Once commercial production began, Kraft Foods harnessed its great potential by mass-producing and boxing it up for busy mothers and hungry children, putting it on the map during the Depression, in 1937. While many cooks still preferred to make it from scratch, it created quite a stir in packaged foods, right up there with sliced white bread and Toll House cookies. In spite of a former First Lady’s campaign maligning it, boxed mac and cheese is a pantry staple.

No question, it has come a long way, and some of its newest versions are just plain outrageous. Seems each restaurant and chef wants to outdo the others, and while perhaps some (maybe) delicious variations, the new combinations could qualify as just plain bizarre.

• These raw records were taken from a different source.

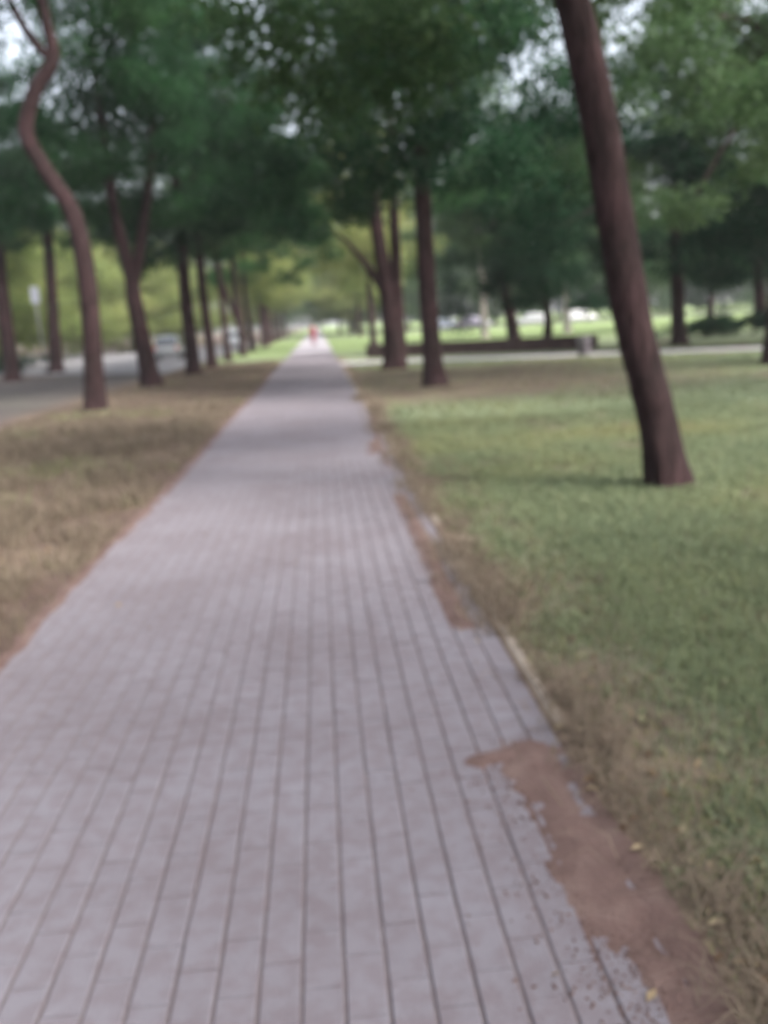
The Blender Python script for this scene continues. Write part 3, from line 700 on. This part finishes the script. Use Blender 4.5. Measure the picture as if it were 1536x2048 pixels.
# ------------------------------------------------------------------ shrubs
def shrub(label, x, y, rx, h, seed, mat='leaf_dark', group=None):
    root = empty('shrub', (x, y, 0)); tag(root, label, 'shrub', group)
    g_ = np.random.default_rng(seed); n = 22
    c_ = np.c_[g_.normal(0, rx * .5, n), g_.normal(0, rx * .35, n), h * (.25 + .6 * g_.random(n))]
    v, f, t = leaf_cloud(c_, .25 + .25 * g_.random(n), 150, .10, seed, .8)
    v[:, 2] = np.maximum(v[:, 2], .01)
    link('foliage', mesh('foliage', v, f, MAT[mat], tint=t), root)
    for q in range(5):
        v, f = tube([(0, 0, -.05), c_[q] * [.4, .4, .5], c_[q]], [.03, .022, .008], 6, q, .05, 0, 3)
        link('stem', mesh('stem', v, f, MAT['bark'], smooth=True), root)
    return root
b = G(28, 752); shrub('low dark shrub beside the road at the left edge', b[0], b[1], 1.0, 1.0, 3)
for q, (px, py, rx, h) in enumerate(((1405, 672, 1.6, .9), (1450, 668, 1.8, 1.0), (1505, 664, 1.8, 1.0))):
    b = G(px, py + 4)
    shrub(['low dark shrub just right of the dark low crowned tree', 'middle one of three low shrubs on the right', 'low shrub under the trunk near the right edge'][q], b[0], b[1], rx, h, 50 + q)

# ------------------------------------------------------------------ low wall of brown stone
MAT['wallstone'] = simple('wallstone', [(0.25, (0.0350, 0.0224, 0.0231)), (0.5, (0.0595, 0.0385, 0.0392)), (0.75, (0.0910, 0.0630, 0.0616))], 4, .95, .6, 30)
MAT['mortar'] = simple('mortar', [(0.3, (0.05, 0.04, 0.04)), (0.7, (0.09, 0.075, 0.07))], 20, .95)
A_ = np.array([2.15, 40.4]); B_ = np.array([11.15, 35.6]); Lw = np.linalg.norm(B_ - A_); wa = math.atan2(B_[1] - A_[1], B_[0] - A_[0])
wall = empty('low_wall', (A_[0], A_[1], 0), wa)
tag(wall, 'long low brown stone wall behind the side path', 'wall')
cv, cf = box_geo(Lw - .06, .30, .52, .004); link('mortar_core', mesh('mortar_core', cv + [Lw / 2, 0, .48], cf, MAT['mortar']), wall)
R4 = random.Random(9)
for rw in range(2):
    x = -.25 * rw
    while x < Lw - .05:
        w = R4.uniform(.42, .62); x0 = max(x, 0); x1 = min(x + w, Lw); x += w
        if x1 - x0 < .08: continue
        v, f = box_geo(x1 - x0 - .012, .36 + R4.uniform(-.02, .02), .236, .014)
        v = v[:, [0, 1, 2]] + [(x0 + x1) / 2, 0, .24 * (rw + 1) - .004]
        link('stone', mesh('stone', v, f, MAT['wallstone']), wall)
x = 0
while x < Lw - .02:
    w = min(1.0, Lw - x); v, f = box_geo(w - .012, .44, .085, .012)
    link('coping_stone', mesh('coping_stone', v + [x + w / 2, 0, .57 + R4.uniform(-.004, .004)], f, MAT['wallstone']), wall); x += 1.0

# ------------------------------------------------------------------ litter bin by the wall end
def lathe(profile, sides=20):
    n = len(profile); th = np.linspace(0, 2 * np.pi, sides, endpoint=False)
    v = np.array([[r * np.cos(t), r * np.sin(t), z] for r, z in profile for t in th])
    f = []
    for i in range(n - 1):
        for j in range(sides): f.append([i * sides + j, i * sides + (j + 1) % sides, (i + 1) * sides + (j + 1) % sides, (i + 1) * sides + j])
    return v, f
MAT['bin'] = simple('bin_metal', [(0.3, (0.10, 0.085, 0.105)), (0.7, (0.15, 0.13, 0.155))], 8, .5, .1, 40)
MAT['grey_metal'] = simple('grey_metal', [(0.3, (0.20, 0.20, 0.21)), (0.7, (0.28, 0.28, 0.29))], 10, .45, 0, metallic=.3)
MAT['white_paint'] = simple('white_paint', [(0.3, (0.40, 0.42, 0.50)), (0.7, (0.47, 0.49, 0.57))], 6, .5)
bb = G(1168, 712)
bn = empty('litter_bin', (bb[0], bb[1], 0.006)); tag(bn, 'squat dull purple grey litter bin before the right end of the wall', 'bin')
v, f = lathe([(.0, .06), (.19, .06), (.20, .08), (.235, .60), (.25, .62), (.25, .66), (.23, .66), (.215, .60), (.0, .58)]); link('bin_body', mesh('bin_body', v, f, MAT['bin'], True), bn)
v, f = lathe([(.0, 0), (.21, 0), (.21, .05), (.0, .065)]); link('bin_foot', mesh('bin_foot', v, f, MAT['grey_metal']), bn)
v, f = lathe([(.252, .55), (.262, .55), (.262, .575), (.252, .575)]); link('bin_band', mesh('bin_band', v, f, MAT['grey_metal']), bn)

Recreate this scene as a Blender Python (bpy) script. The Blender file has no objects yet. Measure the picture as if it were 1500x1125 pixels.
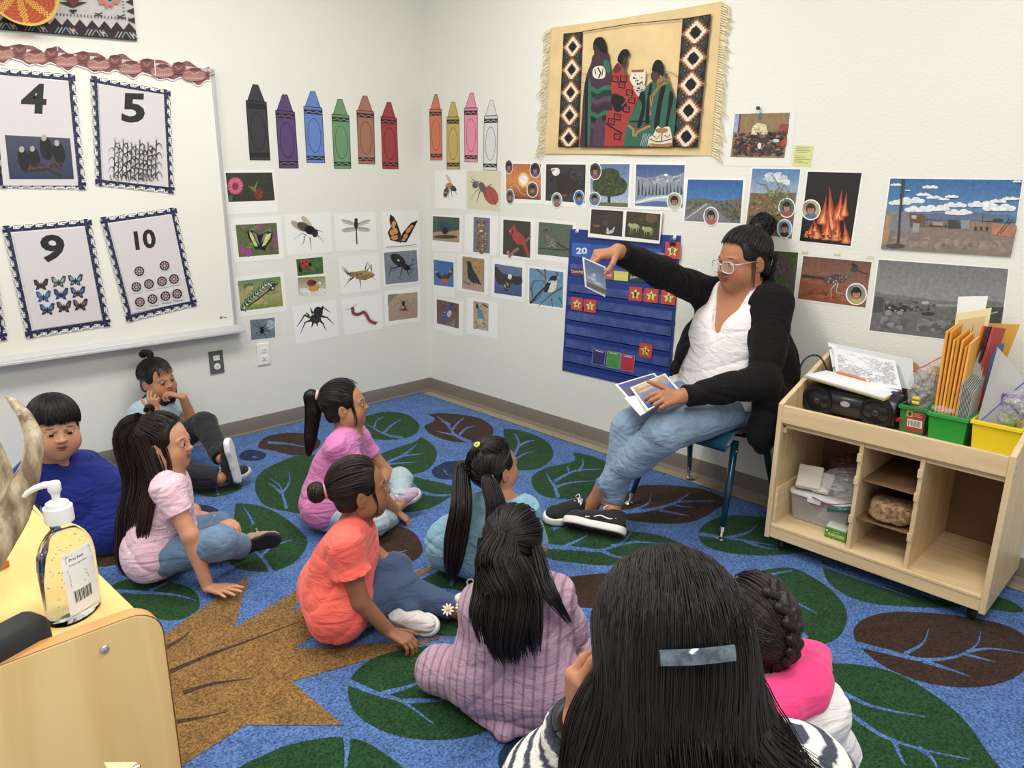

Here is a list of current popular creations:

Mac and cheese bagels (actually baked into the dough) from Einstein Bros.Bagels

Mac and cheese balls, breaded and deep fried for a new experience in hors d’oeurves (Trader Joe’s are especially good)

Pizza topped with mac and cheese is showing up at several major chains

Hamburgers topped or stuffed with mac and cheese

Mac and Cheese Stuffed Peppers

Mac and Cheese Grilled Cheese Sandwich

Meatball-stuffed sandwich sliders

Mexican foods (quesadillas, burritos and enchiladas) stuffed with M&C

Hot Dogs topped off with M&C (hold the ketchup)

Rich homemade baked M&C casserole with lobster (and a very hefty price)

Mac and cheese topped with white truffles

Of course, driving up the cost and (sometimes) the taste level, any cheese can be used, including Gruyere (Martha Stewart’s favorite which will run you about $30/pound, but hey, it’s Martha Stewart) and blue cheese, which adds an interesting and new taste for this classic dish, rather than traditional cheddar and Velveeta. Maybe a chunk of butter and some sour cream to up the calories.

And at one L.A. restaurant, truffle oil and a splash of white wine is added for the bargain price of $95 per serving (you read that right). Yikes.

In other words, just about anything you can dream up, you can do with your basic mac and cheese, so get creative if the spirit moves you. But for you purists, nothing beats the creamy goodness of macaroni, rich cheddar cheese sauce and buttery crumb topping baked to gooey perfection in the oven. It may be all grown up, but no doubt about it. Some things are better just left alone.